┌─ Supplied information

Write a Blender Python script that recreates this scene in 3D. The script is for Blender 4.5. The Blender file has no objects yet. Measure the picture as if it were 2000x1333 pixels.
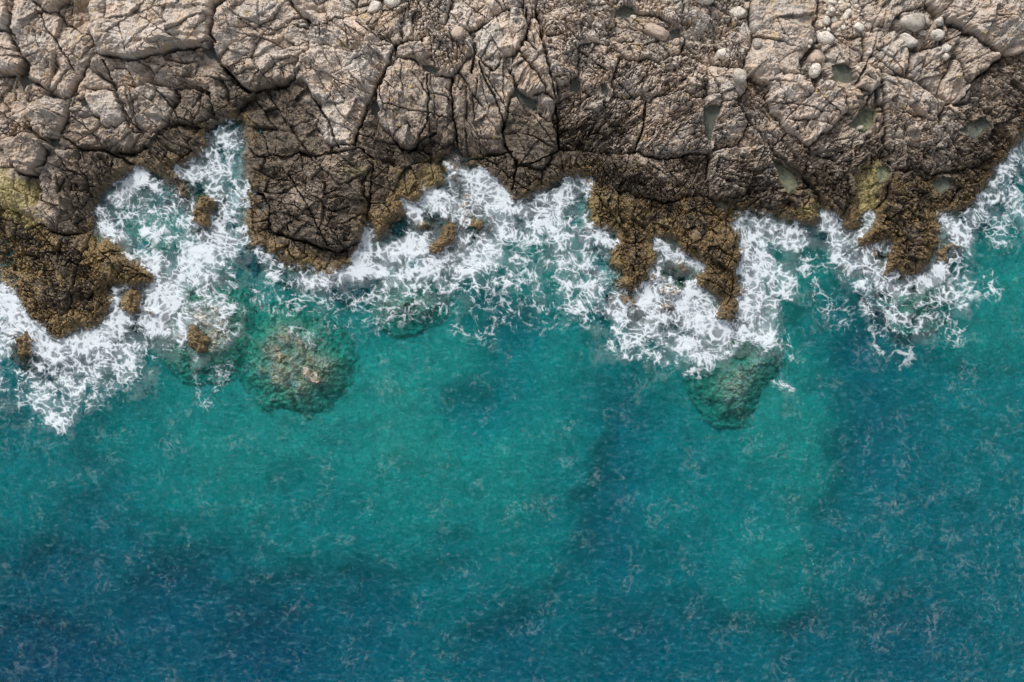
import bpy, math, random
import numpy as np

# ------------------------------------------------------------------ camera, sky, sun, exposure
S = 0.025            # metres for one photo pixel at sea level
H = 70.0             # flying height of the drone
scene = bpy.context.scene
col = scene.collection
cam_d = bpy.data.cameras.new('camera')
cam_d.sensor_width = 36.0
cam_d.lens = 36.0 * H / (2000 * S)
cam_d.clip_end = 2000.0
cam = bpy.data.objects.new('camera', cam_d)
cam.location = (0, 0, H)
cam.rotation_euler = (0, 0, 0)
col.objects.link(cam)
scene.camera = cam

SUN_EL, SUN_AZ = math.radians(44), math.radians(-25)      # azimuth from north (+Y), negative = west
world = bpy.data.worlds.new('World')
scene.world = world
world.use_nodes = True
wn = world.node_tree.nodes
wl = world.node_tree.links
sky = wn.new('ShaderNodeTexSky')
sky.sky_type = 'NISHITA'
sky.sun_disc = False
sky.sun_elevation = SUN_EL
sky.sun_rotation = SUN_AZ
sky.dust_density = 4.0
hs = wn.new('ShaderNodeHueSaturation')
hs.inputs['Saturation'].default_value = 0.28              # overcast: a grey sky
wl.new(sky.outputs[0], hs.inputs['Color'])
wl.new(hs.outputs[0], wn['Background'].inputs['Color'])
wn['Background'].inputs['Strength'].default_value = 0.11
sun_d = bpy.data.lights.new('sun', 'SUN')
sun_d.energy = 1.5
sun_d.angle = math.radians(10)
sun_d.color = (1.0, 0.96, 0.90)
sun = bpy.data.objects.new('sun', sun_d)
sun.rotation_euler = (math.pi / 2 - SUN_EL, 0, math.pi - SUN_AZ)
sun.location = (-20, 40, 60)
col.objects.link(sun)
scene.view_settings.view_transform = 'Standard'
scene.view_settings.look = 'None'
scene.view_settings.gamma = 1.0
scene.view_settings.exposure = 0.6
scene.cycles.transparent_max_bounces = 24
scene.cycles.max_bounces = 4
scene.cycles.diffuse_bounces = 2
scene.cycles.glossy_bounces = 2
scene.cycles.volume_bounces = 0
scene.cycles.adaptive_threshold = .03
scene.cycles.use_denoising = True

# ------------------------------------------------------------------ noise helpers
F = np.float32
U = np.uint32


def hsh(i, j, k):
    with np.errstate(over='ignore'):
        h = (i.astype(np.int64).astype(U) * U(374761393) + j.astype(np.int64).astype(U) * U(668265263)
             + np.asarray(k).astype(np.int64).astype(U) * U(2246822519))
        h = (h ^ (h >> U(13))) * U(1274126177)
        h = (h ^ (h >> U(16))) * U(2654435761)
        return h ^ (h >> U(15))


def r01(h, n):
    with np.errstate(over='ignore'):
        q = (h ^ U(n * 7919 + 17)) * U(2246822519)
        q = (q ^ (q >> U(13))) * U(3266489917)
        q = q ^ (q >> U(16))
    return (q & U(0xFFFFFF)).astype(F) / F(0x1000000)


def perlin(x, y, seed):
    xi = np.floor(x); yi = np.floor(y)
    fx = (x - xi).astype(F); fy = (y - yi).astype(F)
    xi = xi.astype(np.int32); yi = yi.astype(np.int32)
    u = fx * fx * fx * (fx * (fx * 6 - 15) + 10)
    v = fy * fy * fy * (fy * (fy * 6 - 15) + 10)

    def g(a, b):
        t = r01(hsh(xi + a, yi + b, seed), 1) * F(2 * math.pi)
        return np.cos(t) * (fx - a) + np.sin(t) * (fy - b)
    a0 = g(0, 0); a1 = g(1, 0); b0 = g(0, 1); b1 = g(1, 1)
    a = a0 + (a1 - a0) * u
    b = b0 + (b1 - b0) * u
    return (a + (b - a) * v) * F(1.5)


def fbm(x, y, seed, octs=4, gain=0.5):
    t = np.zeros(x.shape, F); a = 1.0; f = 1.0; n = 0
    for o in range(octs):
        t += F(a) * perlin(x * F(f), y * F(f), seed + o * 31)
        n += a; a *= gain; f *= 2.03
    return t / F(n)


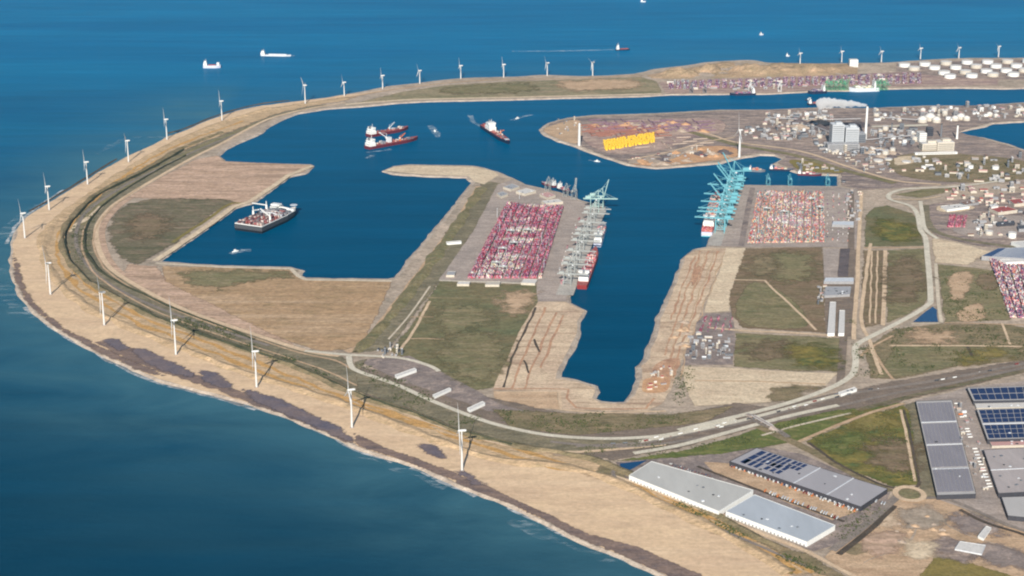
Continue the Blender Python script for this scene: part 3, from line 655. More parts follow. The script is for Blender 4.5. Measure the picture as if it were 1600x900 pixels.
ribbon('path', [(560,614),(640,648),(712,673),(800,697),(880,706),(960,702),(1040,694)], 14, 'path', 6)
ribbon('road', [(1640,560),(1500,588),(1400,604),(1325,616),(1240,638),(1175,657),(1075,677),(1000,692),(900,697)], 17, 'asphalt_road', 6)
ribbon('road', [(1325,613),(1260,630),(1200,646),(1150,659),(1075,675),(1000,690)], 16, 'road', 7)
ribbon('road', [(1310,633),(1240,648),(1175,665),(1110,683),(1055,697),(990,708)], 18, 'road', 7)
ribbon('rail_bed', [(1640,566),(1500,596),(1400,614),(1320,632),(1240,650),(1150,672),(1060,690),(960,698),(860,690)], 14, 'asphalt_road', 6)
ribbon('verge', [(1640,571),(1500,601),(1412,622),(1340,641)], 22, 'dark_field', 6)
for x in (1035, 1100): pass
soft('field', [(960,720),(1060,705),(1130,688),(1200,664),(1300,642),(1412,629),(1350,648),(1270,684),(1185,700),(1130,708),(1040,716)], 'bright_grass', 5, 10)
ribbon('path', [(1190,680),(1250,664),(1330,645)], 9, 'canal_bank', 6, 3)
soft('field', [(1258,690),(1300,672),(1350,652),(1412,633),(1420,640),(1437,757),(1395,760),(1330,734)], 'marsh_grass', 6, 10)
ribbon('path', [(1248,690),(1300,668),(1355,646),(1412,630)], 12, 'dry_sand', 7, 3)
ribbon('ditch', [(1264,691),(1280,703),(1306,722),(1350,745),(1395,762),(1430,762),(1438,752)], 9, 'dark_soil', 7, 2)
ribbon('ditch', [(1412,640),(1424,690),(1437,755)], 7, 'dark_soil', 7, 2)
ribbon('path', [(1407,640),(1418,690),(1430,752)], 8, 'path', 7, 2)
ribbon('verge', [(1180,662),(1215,680),(1260,700),(1330,738),(1390,768)], 30, 'scrub', 5, 4)
ribbon('road', [(1170,650),(1190,662),(1215,672),(1232,683)], 18, 'asphalt_road', 8)
soft('verge', [(1416,632),(1432,627),(1466,778),(1440,776)], 'verge', 5, 10)
sheet('terminal_ground', [(1430,625),(1490,612),(1510,604),(1660,590),(1660,840),(1600,830),(1540,806),(1466,780)], 'concrete', 4, 3)
sheet('terminal_ground', [(1520,560),(1600,575),(1660,570),(1660,600),(1510,606),(1530,592)], 'scrub', 3, 3) if False else None
# ---- warehouse estate
sheet('terminal_ground', [(960,722),(1060,712),(1135,703),(1180,696),(1250,708),(1330,742),(1392,768),(1385,788),(1310,850),(1272,862),(1180,822),(1100,790),(980,750)], 'asphalt_yard', 4, 4)
sheet('terminal_ground', [(1100,722),(1138,724),(1240,762),(1340,798),(1300,812),(1180,765),(1120,742)], 'dry_sand', 5, 6)
ribbon('road', [(1090,728),(1160,756),(1240,786),(1320,815)], 10, 'dark_soil', 6, 3)
soft('scrub', [(940,722),(975,742),(1060,782),(1180,840),(1260,866),(1330,905),(1300,905),(1220,864),(1100,800),(1000,758),(930,738)], 'scrub', 4, 10)
ribbon('road', [(955,742),(1000,757),(1060,782),(1120,806),(1200,838),(1262,862),(1330,898),(1420,940)], 12, 'path', 6)
ribbon('road', [(966,728),(958,738),(966,750),(990,762),(1060,795),(1130,828),(1180,850),(1260,885)], 10, 'asphalt_road', 6)
soft('dune', [(960,752),(1020,778),(1100,818),(1180,862),(1240,890),(1236,897),(1150,846),(1050,797)], 'ochre_grass', 4, 10)
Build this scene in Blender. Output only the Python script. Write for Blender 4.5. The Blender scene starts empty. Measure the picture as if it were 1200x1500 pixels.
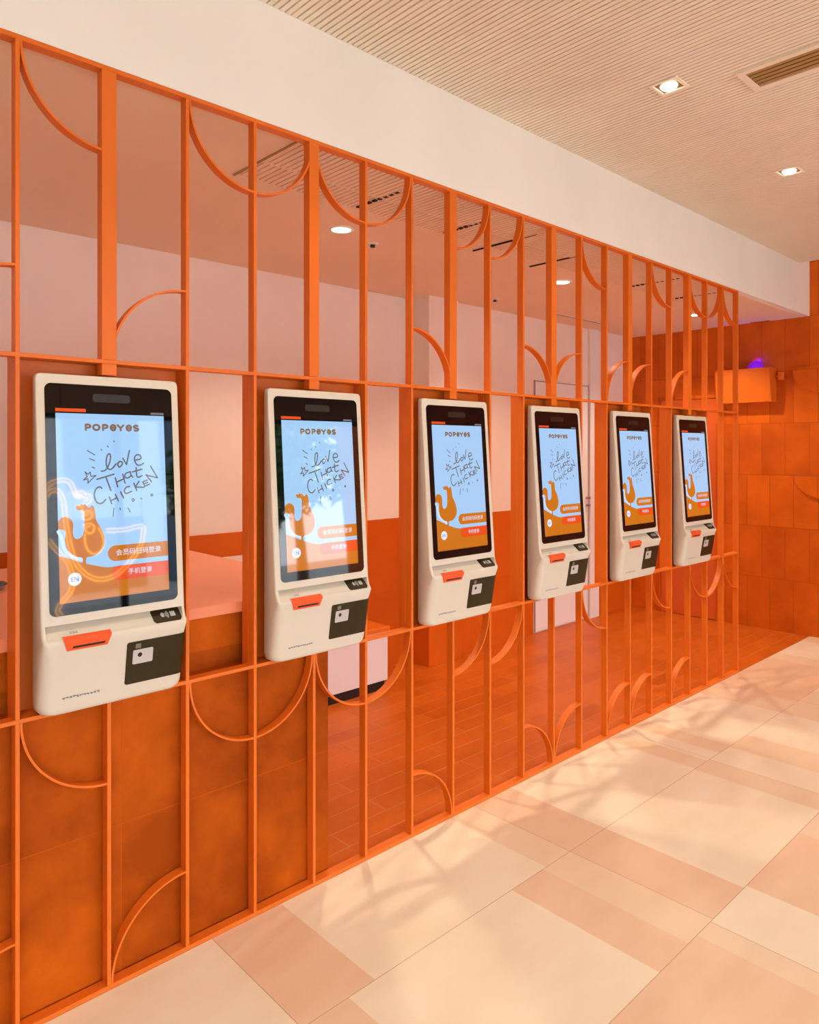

└─

• [Requirements]:
Start at the top of the entries and repeat each line exactly, ending at the line that contains "scene.camera = cam". Pictures are not part of the copy.

• [Exercise answer]:
Write a Blender Python script that recreates this scene in 3D. The script is for Blender 4.5. The Blender file has no objects yet. Measure the picture as if it were 2000x1333 pixels.
import bpy, math, random
import numpy as np

# ------------------------------------------------------------------ camera, sky, sun, exposure
S = 0.025            # metres for one photo pixel at sea level
H = 70.0             # flying height of the drone
scene = bpy.context.scene
col = scene.collection
cam_d = bpy.data.cameras.new('camera')
cam_d.sensor_width = 36.0
cam_d.lens = 36.0 * H / (2000 * S)
cam_d.clip_end = 2000.0
cam = bpy.data.objects.new('camera', cam_d)
cam.location = (0, 0, H)
cam.rotation_euler = (0, 0, 0)
col.objects.link(cam)
scene.camera = cam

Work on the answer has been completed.